Tim Paine has revealed he used to sit on the couch in tears as the Australia Test captain suffered from mental health issues earlier in his career.

Paine required seven operations after breaking his finger back in 2010, but earned an Australia recall seven years later and took over as skipper in 2018.

The 35-year-old was on the verge of quitting when he was out of the Tasmania team in 2017.

Wicketkeeper-batsman Paine has opened up on the struggles he has endured over the years and the doubts he had when he returned to the highest level.

He told the Bounce Back podcast: "When I started training and playing again I wasn't too bad, until I started to face guys who bowled a lot quicker.

"And they'd be running in and instead of thinking about hitting the ball, I was thinking: 'Geez I hope he doesn't hit me on the finger'.

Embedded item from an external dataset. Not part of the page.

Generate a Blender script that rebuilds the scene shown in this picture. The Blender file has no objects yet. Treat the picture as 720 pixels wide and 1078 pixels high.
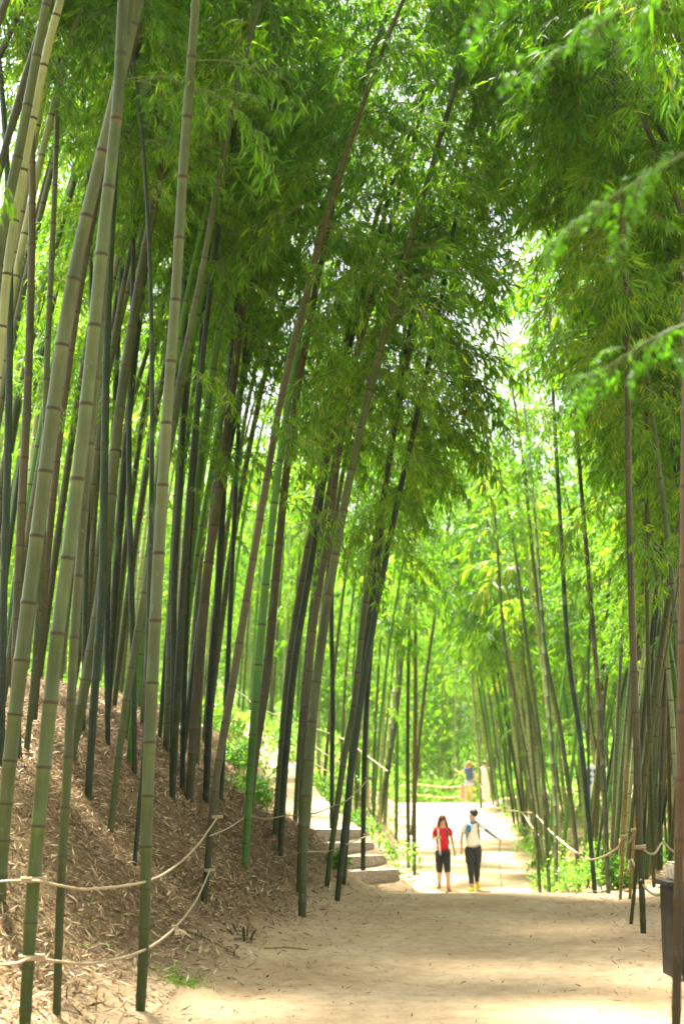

"From there it was just a downward spiral. I lost absolutely all confidence. I didn't tell anyone about it. The truth is, one, I was scared of getting hit and two, I just didn’t know what I was going to do."

Paine revealed he did not let it be known he was struggling.

“I didn't sleep, I didn't eat. I was so nervous before games, I was horrible to live with," he added.

"I was pretty ordinary to my partner, who is now my wife [Bonnie]. I was always angry and took out that I wasn't doing well on other people.

"I was embarrassed at what I had become. No one knew I was struggling, not my mates, not my partner. There were times when she was at work and I'd sit on the couch crying. It was weird and it was painful."

Paine said talking to a sports psychologist at Cricket Tasmania helped him to get his career back on track.

"It was the first time I actually told anyone what was going on, but I remember walking out of that room and instantly feeling better, that I had let someone in and that was the first step to dealing with, admitting I needed help," he said.

He also found that saying what was on his mind helped him to overcome self-doubt when he was recalled for the 2017-18 Ashes series.

"It went from an amazing feeling ... and then I thought that's not good," he said.

"I'm going to have to bat in front of people and there are going to be millions of people watching. And for three or four days after I thought I don't want to do this.

"Again, spoke to some people and got that stuff off my chest and I thought bugger it, I'll just make the most of it ... I'm going to enjoy it."